And I must confess I know not why it should be thought unlawful to celebrate the memorial of the life or martyrdom of any extraordinary servant of God, by an anniversary solemnity, on a set appropriate day: it is but to keep the thankful remembrance of God's mercy to the church; and sure the life and death of such is not the smallest of the church's mercies here on earth. If it be lawful on November the fifth to celebrate the memorial of our deliverance from the powder-plot, I know not why it should be thought unlawful to do the like in this case also: provided, 1. That it be not terminated in the honour of a saint, but of the God of saints, for giving so great a mercy to his church. 2. That it be not to honour a saint merely as a saint, but to some extraordinary eminent saints: otherwise all that go to heaven must have festivals kept in remembrance of them; and so we might have a million for a day. 3. That it be not made equal with the Lord's day, but kept in such a subordination to that day, as the life or death of saints is of inferior and subordinate respect to the work of Christ in man's redemption. 4. And if it be kept in a spiritual manner, to invite men to imitate the holiness of the saints, and the constancy of the martyrs, and not to encourage sensuality and sloth.

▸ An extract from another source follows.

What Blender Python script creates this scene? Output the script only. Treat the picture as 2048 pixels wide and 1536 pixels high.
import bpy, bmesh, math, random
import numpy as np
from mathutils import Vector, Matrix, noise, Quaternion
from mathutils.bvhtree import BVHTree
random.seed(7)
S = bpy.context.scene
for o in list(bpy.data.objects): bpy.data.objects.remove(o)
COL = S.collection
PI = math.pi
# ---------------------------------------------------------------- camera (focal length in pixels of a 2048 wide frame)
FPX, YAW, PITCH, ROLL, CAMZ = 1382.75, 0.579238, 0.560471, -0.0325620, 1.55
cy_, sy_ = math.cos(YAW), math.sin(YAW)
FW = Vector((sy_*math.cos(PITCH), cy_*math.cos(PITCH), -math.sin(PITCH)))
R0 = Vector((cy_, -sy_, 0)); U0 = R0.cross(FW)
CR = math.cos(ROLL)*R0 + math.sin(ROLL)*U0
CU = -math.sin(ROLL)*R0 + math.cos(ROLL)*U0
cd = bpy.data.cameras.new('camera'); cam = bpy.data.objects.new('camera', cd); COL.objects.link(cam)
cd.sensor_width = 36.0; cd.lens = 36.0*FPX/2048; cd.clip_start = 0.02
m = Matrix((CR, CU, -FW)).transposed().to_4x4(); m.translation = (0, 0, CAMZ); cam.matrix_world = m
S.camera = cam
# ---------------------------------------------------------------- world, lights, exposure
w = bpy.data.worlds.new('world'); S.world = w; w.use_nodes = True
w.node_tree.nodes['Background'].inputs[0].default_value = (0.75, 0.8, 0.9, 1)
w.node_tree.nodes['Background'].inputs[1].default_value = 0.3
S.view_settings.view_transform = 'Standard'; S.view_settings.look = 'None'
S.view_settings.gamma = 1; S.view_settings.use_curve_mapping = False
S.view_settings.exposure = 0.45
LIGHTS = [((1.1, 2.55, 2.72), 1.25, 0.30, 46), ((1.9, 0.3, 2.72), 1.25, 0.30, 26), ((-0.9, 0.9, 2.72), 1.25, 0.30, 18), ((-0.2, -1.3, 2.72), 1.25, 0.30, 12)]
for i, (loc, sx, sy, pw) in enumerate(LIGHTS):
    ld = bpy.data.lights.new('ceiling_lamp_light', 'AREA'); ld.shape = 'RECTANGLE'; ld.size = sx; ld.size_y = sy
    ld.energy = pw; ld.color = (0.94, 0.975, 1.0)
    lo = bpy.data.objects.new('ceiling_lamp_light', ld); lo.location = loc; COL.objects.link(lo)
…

[185] I have said more of this since, in my "Life of Faith."

[186] Heb. xi. 1.

[187] Concil. Later. sub Innoc. III. Can. 3.

[188] Rom. i. 7; 1 Cor. i. 2; xiv. 33; Eph. i. 8; ii. 19; iv. 12; v. 3; Rom. xv. 25, 26.

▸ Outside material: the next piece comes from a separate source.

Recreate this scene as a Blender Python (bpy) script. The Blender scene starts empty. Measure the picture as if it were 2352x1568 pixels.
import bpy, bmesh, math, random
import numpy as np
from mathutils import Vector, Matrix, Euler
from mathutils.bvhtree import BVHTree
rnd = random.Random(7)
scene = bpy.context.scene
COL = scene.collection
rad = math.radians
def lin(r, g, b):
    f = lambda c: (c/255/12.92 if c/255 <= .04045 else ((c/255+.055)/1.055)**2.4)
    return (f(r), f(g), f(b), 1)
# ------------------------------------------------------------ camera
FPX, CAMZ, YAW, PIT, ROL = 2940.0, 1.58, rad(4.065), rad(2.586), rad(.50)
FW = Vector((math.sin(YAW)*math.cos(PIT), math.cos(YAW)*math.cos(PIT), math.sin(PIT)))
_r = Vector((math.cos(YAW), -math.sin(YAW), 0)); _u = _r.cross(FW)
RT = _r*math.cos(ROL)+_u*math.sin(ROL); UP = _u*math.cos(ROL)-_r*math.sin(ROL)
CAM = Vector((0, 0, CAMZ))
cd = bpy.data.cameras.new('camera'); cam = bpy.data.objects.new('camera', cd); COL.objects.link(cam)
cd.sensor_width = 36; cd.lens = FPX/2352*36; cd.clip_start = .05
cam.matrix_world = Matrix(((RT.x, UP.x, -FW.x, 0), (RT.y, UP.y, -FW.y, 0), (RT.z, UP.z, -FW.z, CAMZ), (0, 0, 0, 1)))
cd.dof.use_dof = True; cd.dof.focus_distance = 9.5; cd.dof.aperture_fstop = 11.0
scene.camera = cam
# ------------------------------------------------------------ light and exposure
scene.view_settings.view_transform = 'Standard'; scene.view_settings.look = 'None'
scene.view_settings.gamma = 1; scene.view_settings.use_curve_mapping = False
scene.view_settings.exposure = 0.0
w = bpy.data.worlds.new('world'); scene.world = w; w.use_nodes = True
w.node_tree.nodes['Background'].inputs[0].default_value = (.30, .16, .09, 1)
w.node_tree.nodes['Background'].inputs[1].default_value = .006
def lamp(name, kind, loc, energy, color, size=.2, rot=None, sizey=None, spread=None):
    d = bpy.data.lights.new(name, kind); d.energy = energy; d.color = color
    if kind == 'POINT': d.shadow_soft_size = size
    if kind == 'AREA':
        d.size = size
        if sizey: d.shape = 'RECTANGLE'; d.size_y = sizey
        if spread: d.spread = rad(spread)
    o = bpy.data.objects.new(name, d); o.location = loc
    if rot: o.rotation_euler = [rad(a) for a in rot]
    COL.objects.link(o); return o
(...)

[189] 1 Cor. iv. 12, 13: Lam. iii. 45.


CHAPTER XI.
DIRECTIONS ABOUT OUR COMMUNION WITH THE HOLY ANGELS.

Direct. I. Be satisfied in knowing so much of angels as God in nature and Scripture hath revealed; but presume not to inquire further, much less to determine of unrevealed things. That there are angels, and that they are holy spirits, is past dispute; but what number they are, and of how many worlds, and of what orders and different dignities and degrees, and when they were created, and what locality belongeth to them, and how far they excel or differ from the souls of men, these and many other such unnecessary questions, neither nature nor Scripture will teach us how infallibly to resolve. Almost all the heretics in the first ages of the church, did make their doctrines of angels the first and chief part of their heresies; arrogantly intruding into unrevealed things, and boasting of their acquaintance with the orders and inhabitants of the higher world. These being risen in the apostles' days, occasioned Paul to say, Col. ii. 18, "Let no man beguile you of your reward in a voluntary humility, and worshipping of angels, intruding into those things which he hath not seen, vainly puffed up by his fleshly mind."

Direct. II. Understand so much of the ministry of angels as God hath revealed, and so far take notice of your communion with them; but affect not any other sort of communion.[190]